Gezilerine piknik yaparak birkaç saat ara veren ziyaretçiler, şehir stresinden uzakta doğanın ve manzaranın tadını çıkardıktan sonra güneş batınca evlerine dönüyor.
"HER ALANI GÖRÜLMEYE DEĞER GÜZELLİKLER SUNUYOR"
Yörede fotoğrafçılık yapan Malik Kaya, AA muhabirine, Kırklar Dağı'na tırmanmak için kent merkezinden Mazgirt ilçesindeki Yukarı Oyumca köyüne kadar araçla geldiklerini söyledi.
Köye ulaştıktan sonra gezilerine yürüyerek devam ettiklerini belirten Kaya, köyün doğal güzellikleri ve yaban hayatıyla öne çıktığını dile getirdi.
Kırklar Dağı'na tırmanmaya başladıkları ilk anda göl manzarasıyla karşılaşmanın kendilerini mutlu ettiğini anlatan Kaya, "Gölde kurbağalar, papatyalar, ördekler ve diğer kuş türleri yavrularıyla bizi karşıladı. Geldiğimiz rota gerçekten her alanı görülmeye değer güzellikler sunuyor." dedi.
Kaya, dağın zirvesinde ilginç görüntüler çektiğini dile getirerek, "Burası Türkiye'nin birçok ilinden doğa tutkunları tarafından her yıl ziyaret ediliyor. Bu dağın zirvesinden coğrafyamızın kuzeyini, güneyini, doğusunu, batısını görebiliyoruz. Her yer ayaklarımız altında oluyor." ifadelerini kullandı.
Kırklar Dağı'nda önceki medeniyetlere ait yerleşim alanlarının da bulunduğunu belirten Kaya, "Buradaki yerleşim alanları gördüğümüz kadarıyla hep mağaralardan oluşuyor. Urartular döneminden kaldığını biliyoruz ve yerleşim olarak da kaya odalar yapmışlar, kanallar yapmışlar. Yağmur sularının biriktiği havuzları gördük. Çok güzel bir doğa gezisi oldu." diye konuştu.

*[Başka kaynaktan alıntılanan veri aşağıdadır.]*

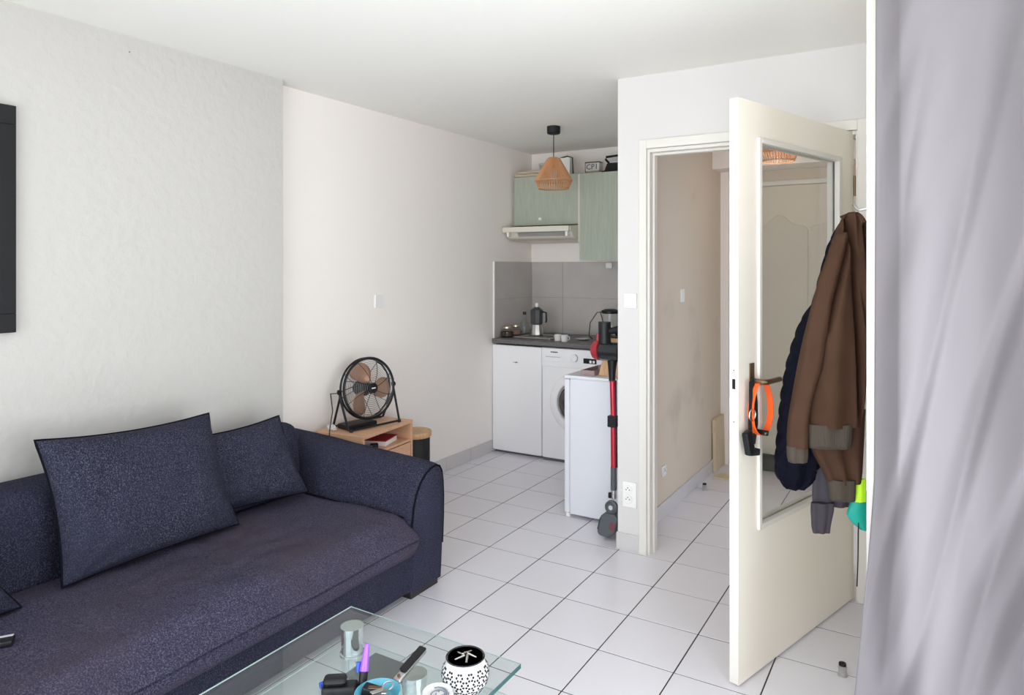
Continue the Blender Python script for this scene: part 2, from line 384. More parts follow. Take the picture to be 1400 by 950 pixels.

Yukarı Oyumca köyü sakinlerinden Akın Ataş da Kırklar Dağı'na çevre il ve ilçelerden çok sayıda turistin geldiğini söyledi.
Dağın, doğası ve yaban hayatıyla önemli bir alan olduğunu ifade eden Ataş, "Burada yaban keçileri sürüler halinde yaşıyor. Dağın zirvelerinde rengarenk çiçekler açıyor ve peri bacası görünümlü oluşumlar var. Bizler de genellikle ilkbahar aylarında bu dağa gezmeye gidiyoruz." dedi.